Determine whether the given point is inside, on or outside the given circle: (5,3); $\left( x-3\right)^{2} +\left( y-2\right)^{2} =20$.

Answer 1

Hint: In this question it is given that we have to determine whether the given point (5,3) is inside, on or outside the given circle: $\left( x-3\right)^{2} +\left( y-2\right)^{2} =20$. So to solve this we will be using one method, which says that if (a,b) be any point and
If $$\left( a-3\right)^{2} +\left( b-2\right)^{2} < 20$$, then (a,b) lies inside the circle.
If $$\left( a-3\right)^{2} +\left( b-2\right)^{2} = 20$$, then (a,b) lies on the circle.
And If $$\left( a-3\right)^{2} +\left( b-2\right)^{2} > 20$$, then (a,b) lies outside the circle.

Complete step-by-step solution:
The given point is (5,3),
Now let’s just put the point in the left side of the equation,
$\left( x-3\right)^{2} +\left( y-2\right)^{2}$
=$\left( 5-3\right)^{2} +\left( 3-2\right)^{2} $
=$2^{2}+1^{2}$ = 4+1 = 5, which is less than 20.
i.e,$\left( 5-3\right)^{2} +\left( 3-2\right)^{2} $ < 20.
So we can say that the given point is inside the circle.

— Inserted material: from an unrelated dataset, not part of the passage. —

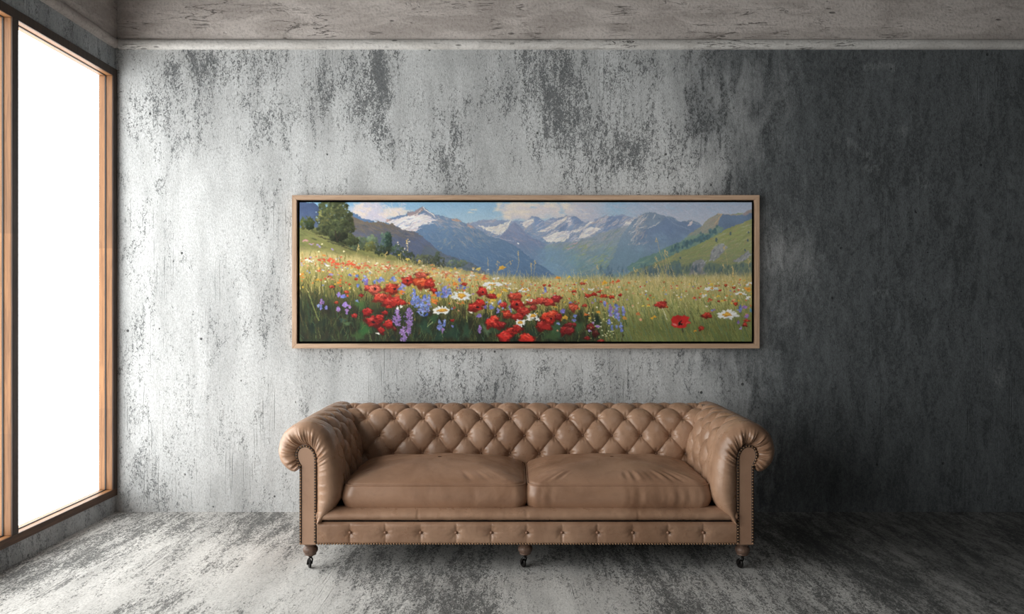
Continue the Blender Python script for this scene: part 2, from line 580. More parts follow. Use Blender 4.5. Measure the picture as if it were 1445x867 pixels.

Note: While solving this type of question you need to keep in mind, in order to find the solution you have to put the points on the left hand side of the given equation. If the left hand side(LHS) value is greater than the right hand side(RHS) then we can say that the points lie outside the circle and if equal to the RHS value then the points lie on the circle and if less than RHS then the point must be inside the circle.